More efficient wind turbines increase both the economic and the environmental benefits of wind energy. Building a new turbine is costly, and getting more energy from that turbine provides better value for that cost. It also allows a single turbine to replace more fossil fuels.

Gains in efficiency have significantly driven down the cost of wind energy. From 2011 to 2021, advances such as larger blades reduced wind power costs by 60%. It now costs less to build a whole new wind farm than to keep running an existing coal power plant. And wind energy costs are still falling. Lawrence Berkeley National Laboratory experts predict they’ll drop another 17% to 35% by 2035 and 37% to 49% by 2050.

Lower costs, in turn, drive more adoption. In 1990, wind power accounted for less than 1% of U.S. electricity production. By 2022, it was providing over 10%. Worldwide, markets for wind energy are growing at an astonishing 25% per year. In 2022, wind provided more than 2,100 terawatt-hours—2.1 trillion kWh—of electricity worldwide. Generating the same amount of electricity with coal would have emitted over 1.1 million tons of carbon dioxide.

How individuals can contribute

The most obvious way to support wind energy is to install a wind turbine at home. Naturally, that’s not practical for everyone. However, there are other ways to lend your support to the wind energy revolution. You can:

• Invest in wind energy. There are two kinds of wind energy companies you can invest in through stocks or bonds. The first is companies that build turbines, such as Vestas and General Electric. The other is companies that operate wind farms, such as Ørsted or NextEra Energy. You can also invest in exchange-traded funds, or ETFs, devoted to the wind energy sector as a whole.
• Support clean energy policies. Read newspapers or news sites to learn about proposed federal, state, and local laws related to energy. Write and call government officials to support clean energy legislation and oppose laws that promote fossil fuels. Encourage your friends and family to do the same through social media or face-to-face conversations. If you want to make an even bigger impact, consider joining an advocacy group such as Citizens’ Climate Lobby.
• Reduce your personal energy consumption. Cutting energy use reduces the total amount of fossil fuels needed, making it easier to replace them with clean energy. You can save energy at home by adjusting your thermostat, adding insulation to your home, or upgrading appliances. For even bigger savings, consider an electric car or an energy-efficient heat pump. The federal government and many state governments offer tax credits and other incentives to help you pay for these technologies.
• Use clean energy at home. In many states, you can switch to a renewable energy supplier. Alternatively, you can sign up for a community solar program, which provides a kind of clean energy discount as a credit on your electric utility bill. Doing this doesn’t mean the individual electrons entering your home will come from solar or wind energy. However, it will increase the total amount of clean energy that goes into the grid.

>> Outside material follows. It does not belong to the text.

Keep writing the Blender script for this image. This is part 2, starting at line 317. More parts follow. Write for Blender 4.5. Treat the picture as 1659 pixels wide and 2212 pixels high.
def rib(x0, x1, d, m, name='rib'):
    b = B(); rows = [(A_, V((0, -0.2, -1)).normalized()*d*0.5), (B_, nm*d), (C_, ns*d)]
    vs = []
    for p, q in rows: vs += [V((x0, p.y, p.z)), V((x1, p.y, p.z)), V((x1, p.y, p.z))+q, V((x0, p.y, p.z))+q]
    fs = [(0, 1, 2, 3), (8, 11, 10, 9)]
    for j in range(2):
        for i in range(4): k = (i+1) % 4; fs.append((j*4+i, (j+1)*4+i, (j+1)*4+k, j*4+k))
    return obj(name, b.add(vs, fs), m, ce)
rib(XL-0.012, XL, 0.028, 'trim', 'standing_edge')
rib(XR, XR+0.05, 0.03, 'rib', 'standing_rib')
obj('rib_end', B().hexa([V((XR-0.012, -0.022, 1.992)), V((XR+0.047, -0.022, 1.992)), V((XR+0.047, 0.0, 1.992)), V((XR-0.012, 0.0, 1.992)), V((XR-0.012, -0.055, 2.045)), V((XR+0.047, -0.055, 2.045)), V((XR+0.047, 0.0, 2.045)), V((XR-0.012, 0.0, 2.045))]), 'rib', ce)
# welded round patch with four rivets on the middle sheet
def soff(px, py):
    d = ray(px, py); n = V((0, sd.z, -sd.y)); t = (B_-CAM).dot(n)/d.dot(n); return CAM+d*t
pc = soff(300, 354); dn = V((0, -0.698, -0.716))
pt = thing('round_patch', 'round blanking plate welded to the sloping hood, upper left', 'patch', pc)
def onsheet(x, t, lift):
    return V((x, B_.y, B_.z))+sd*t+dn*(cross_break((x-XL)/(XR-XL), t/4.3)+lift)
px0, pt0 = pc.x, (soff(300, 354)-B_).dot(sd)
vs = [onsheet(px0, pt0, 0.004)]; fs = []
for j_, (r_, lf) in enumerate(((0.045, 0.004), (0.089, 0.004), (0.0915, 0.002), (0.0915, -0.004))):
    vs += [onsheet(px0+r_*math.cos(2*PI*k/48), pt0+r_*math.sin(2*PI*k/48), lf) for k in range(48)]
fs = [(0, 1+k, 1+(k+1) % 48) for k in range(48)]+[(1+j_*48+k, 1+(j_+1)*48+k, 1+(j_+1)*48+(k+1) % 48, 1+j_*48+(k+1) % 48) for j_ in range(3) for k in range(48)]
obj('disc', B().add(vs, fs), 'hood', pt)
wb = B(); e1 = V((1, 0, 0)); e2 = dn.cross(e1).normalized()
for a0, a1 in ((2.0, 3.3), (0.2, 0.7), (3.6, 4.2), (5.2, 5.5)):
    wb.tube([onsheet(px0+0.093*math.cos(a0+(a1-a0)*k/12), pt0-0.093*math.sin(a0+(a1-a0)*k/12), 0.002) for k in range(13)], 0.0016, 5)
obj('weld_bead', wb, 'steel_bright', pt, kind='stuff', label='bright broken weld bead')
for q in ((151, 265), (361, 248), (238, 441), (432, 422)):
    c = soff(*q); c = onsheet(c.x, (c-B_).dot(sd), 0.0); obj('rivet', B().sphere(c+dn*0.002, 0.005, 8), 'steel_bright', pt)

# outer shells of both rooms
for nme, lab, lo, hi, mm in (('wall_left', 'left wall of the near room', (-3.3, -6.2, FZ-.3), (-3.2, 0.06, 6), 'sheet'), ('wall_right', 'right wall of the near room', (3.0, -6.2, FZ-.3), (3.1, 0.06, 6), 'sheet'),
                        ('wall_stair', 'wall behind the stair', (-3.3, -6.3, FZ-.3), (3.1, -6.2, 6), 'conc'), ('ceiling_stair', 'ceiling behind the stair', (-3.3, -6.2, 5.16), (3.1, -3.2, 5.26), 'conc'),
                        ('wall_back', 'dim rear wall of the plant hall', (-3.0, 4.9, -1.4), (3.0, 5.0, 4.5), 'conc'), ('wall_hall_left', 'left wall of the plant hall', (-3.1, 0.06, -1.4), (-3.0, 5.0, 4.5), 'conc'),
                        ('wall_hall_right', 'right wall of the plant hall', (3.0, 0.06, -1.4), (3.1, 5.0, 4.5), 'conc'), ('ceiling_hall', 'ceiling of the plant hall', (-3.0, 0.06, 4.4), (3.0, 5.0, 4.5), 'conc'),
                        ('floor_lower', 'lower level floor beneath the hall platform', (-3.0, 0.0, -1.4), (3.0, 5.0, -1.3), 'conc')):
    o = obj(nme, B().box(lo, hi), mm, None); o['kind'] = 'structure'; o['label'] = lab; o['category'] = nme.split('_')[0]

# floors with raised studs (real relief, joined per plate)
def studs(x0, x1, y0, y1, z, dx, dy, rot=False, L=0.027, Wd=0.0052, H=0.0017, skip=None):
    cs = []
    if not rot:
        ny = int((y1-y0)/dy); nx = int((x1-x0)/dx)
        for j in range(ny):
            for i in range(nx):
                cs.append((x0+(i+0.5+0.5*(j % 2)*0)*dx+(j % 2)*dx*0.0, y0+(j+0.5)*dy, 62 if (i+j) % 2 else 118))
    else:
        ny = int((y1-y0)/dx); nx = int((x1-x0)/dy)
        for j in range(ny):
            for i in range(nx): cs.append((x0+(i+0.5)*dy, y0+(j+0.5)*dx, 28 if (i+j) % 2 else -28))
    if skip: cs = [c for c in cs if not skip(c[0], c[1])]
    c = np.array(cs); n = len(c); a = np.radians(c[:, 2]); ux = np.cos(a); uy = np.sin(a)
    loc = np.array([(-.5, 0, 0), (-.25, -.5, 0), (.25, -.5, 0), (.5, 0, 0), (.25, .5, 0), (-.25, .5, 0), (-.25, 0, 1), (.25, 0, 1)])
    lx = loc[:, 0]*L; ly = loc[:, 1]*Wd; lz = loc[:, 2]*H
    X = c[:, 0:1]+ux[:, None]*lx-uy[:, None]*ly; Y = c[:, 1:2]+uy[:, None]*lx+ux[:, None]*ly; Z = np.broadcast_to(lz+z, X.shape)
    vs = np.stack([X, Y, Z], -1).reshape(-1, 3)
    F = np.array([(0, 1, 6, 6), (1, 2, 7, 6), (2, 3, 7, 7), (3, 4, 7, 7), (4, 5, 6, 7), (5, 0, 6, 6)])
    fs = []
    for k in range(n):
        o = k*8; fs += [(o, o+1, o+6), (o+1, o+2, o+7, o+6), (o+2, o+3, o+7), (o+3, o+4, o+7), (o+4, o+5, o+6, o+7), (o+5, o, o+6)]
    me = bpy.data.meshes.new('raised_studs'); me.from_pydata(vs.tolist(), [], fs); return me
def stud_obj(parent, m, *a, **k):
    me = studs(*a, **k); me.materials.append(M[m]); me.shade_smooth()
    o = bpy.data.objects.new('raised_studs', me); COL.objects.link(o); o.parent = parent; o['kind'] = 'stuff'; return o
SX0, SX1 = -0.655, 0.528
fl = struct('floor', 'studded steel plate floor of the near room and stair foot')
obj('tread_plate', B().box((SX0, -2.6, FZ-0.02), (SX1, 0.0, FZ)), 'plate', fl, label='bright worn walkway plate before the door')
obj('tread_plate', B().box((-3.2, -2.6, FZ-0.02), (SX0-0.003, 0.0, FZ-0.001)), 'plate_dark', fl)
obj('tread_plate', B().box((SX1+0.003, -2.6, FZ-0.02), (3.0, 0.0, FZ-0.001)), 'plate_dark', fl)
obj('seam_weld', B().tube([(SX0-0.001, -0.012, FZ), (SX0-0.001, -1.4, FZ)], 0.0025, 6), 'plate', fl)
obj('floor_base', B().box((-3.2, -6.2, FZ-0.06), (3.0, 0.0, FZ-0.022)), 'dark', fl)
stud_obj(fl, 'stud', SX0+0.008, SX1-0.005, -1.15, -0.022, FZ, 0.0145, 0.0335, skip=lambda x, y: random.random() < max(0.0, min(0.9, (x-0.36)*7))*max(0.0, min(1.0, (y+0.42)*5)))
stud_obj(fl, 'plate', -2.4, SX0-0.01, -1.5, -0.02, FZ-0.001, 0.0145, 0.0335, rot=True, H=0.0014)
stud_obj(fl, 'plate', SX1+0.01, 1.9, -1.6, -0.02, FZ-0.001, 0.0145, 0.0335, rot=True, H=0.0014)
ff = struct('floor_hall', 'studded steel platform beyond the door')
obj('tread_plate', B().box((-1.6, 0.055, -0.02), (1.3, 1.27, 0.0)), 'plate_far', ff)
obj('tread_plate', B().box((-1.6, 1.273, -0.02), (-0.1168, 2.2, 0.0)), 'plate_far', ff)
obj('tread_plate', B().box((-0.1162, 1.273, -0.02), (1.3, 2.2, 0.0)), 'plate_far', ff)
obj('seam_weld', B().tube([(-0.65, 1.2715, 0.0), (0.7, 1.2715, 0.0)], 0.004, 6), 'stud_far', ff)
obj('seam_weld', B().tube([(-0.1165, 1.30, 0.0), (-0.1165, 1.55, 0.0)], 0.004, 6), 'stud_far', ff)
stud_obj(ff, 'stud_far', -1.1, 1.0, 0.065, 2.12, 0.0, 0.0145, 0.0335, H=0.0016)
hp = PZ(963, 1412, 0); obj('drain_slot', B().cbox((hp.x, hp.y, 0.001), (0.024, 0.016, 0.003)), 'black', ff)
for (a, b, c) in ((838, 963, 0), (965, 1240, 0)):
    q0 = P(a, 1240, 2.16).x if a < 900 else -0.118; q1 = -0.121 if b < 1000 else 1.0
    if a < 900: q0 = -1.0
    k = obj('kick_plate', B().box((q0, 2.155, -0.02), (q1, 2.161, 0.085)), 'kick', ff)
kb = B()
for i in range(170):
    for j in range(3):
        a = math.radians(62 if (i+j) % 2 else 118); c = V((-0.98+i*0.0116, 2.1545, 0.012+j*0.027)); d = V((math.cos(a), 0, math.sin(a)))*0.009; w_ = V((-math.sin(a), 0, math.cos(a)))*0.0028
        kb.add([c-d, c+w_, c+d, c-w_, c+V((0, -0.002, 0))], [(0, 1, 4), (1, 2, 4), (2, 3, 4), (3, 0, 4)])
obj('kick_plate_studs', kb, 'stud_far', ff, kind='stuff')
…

The future of turbine design

Wind energy is one of the cheapest and cleanest ways to make electricity. Improving turbine efficiency boosts its financial and environmental benefits still further. Advances like bigger blades, lighter materials, smart turbines, and improved offshore wind have already reduced costs to record lows.

But there are even more innovative turbine designs on the horizon. New designs range from huge 10-MW VAWTs to small bladeless turbines that can fit almost anywhere. Companies are working on ultra-quiet helical VAWTs and even on airborne turbines that look like giant kites.

In short, we’ve only scratched the surface of what wind turbines are capable of. It’s too early to say for certain what the next generation of turbines will look like. But we can be sure they’ll play a major role in creating a world powered by renewable energy.